Hace cinco años los Oscar pasaron de cinco a nueve candidaturas a mejor película, quizás los Goya podrían ampliar el plantel de nominadas. Así habría representadas propuestas más comerciales que darían más visibilidad a la gala. ¿Por qué una película como Palmeras en la nieve, de indiscutible calidad, que trata un oscuro episodio de nuestra reciente historia como es el ocaso de la colonia española de Guinea, que ha sido vista por tres millones de espectadores y ha dejado en taquilla 17 millones de euros no fue nominada a los Goya importantes?

Quizás la respuesta haya que buscarla en que la Academia del Cine Español se hizo eco de las críticas al intérprete principal, Mario Casas, al que se ha tachado de mal actor. La cuestión de la calidad interpretativa de Casas es discutible, aunque ser actor de cine no es lo mismo que ser intérprete teatral. Su poder de convicción resulta innegable. Es fotogénico, es magnético. Los dos atributos más importantes para un actor cinematográfico. Que se lo pregunten a John Wayne.

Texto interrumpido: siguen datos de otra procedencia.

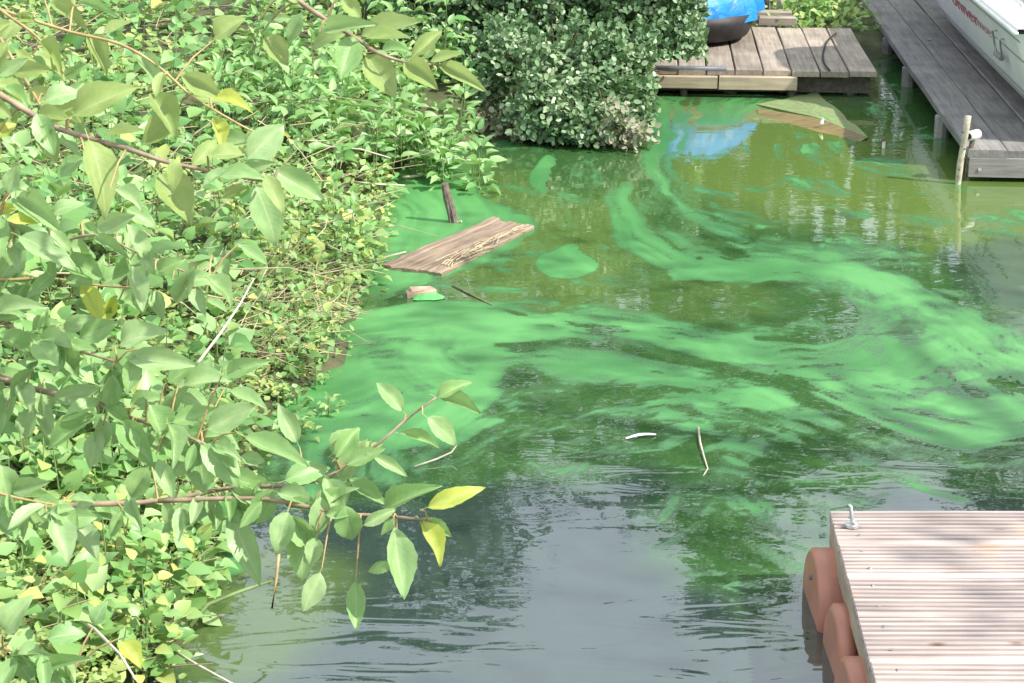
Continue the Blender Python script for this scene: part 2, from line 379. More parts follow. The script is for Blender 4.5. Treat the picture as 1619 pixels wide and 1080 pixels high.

La Academia no eligió a Mario por un prejuicio malentendido, la maldita qualité. Un actor es un símbolo. Si el cine español construye símbolos aumentará su influencia y conseguirá mayor empatía con el público. Pero los símbolos no están fuera. Leo ya tiene su Oscar, ¿tendrá que pasar mucho tiempo para que se reconozca a Mario?

Fernando Hernández Barral es guionista y doctor en Comunicación audiovisual por la Universidad Complutense de Madrid.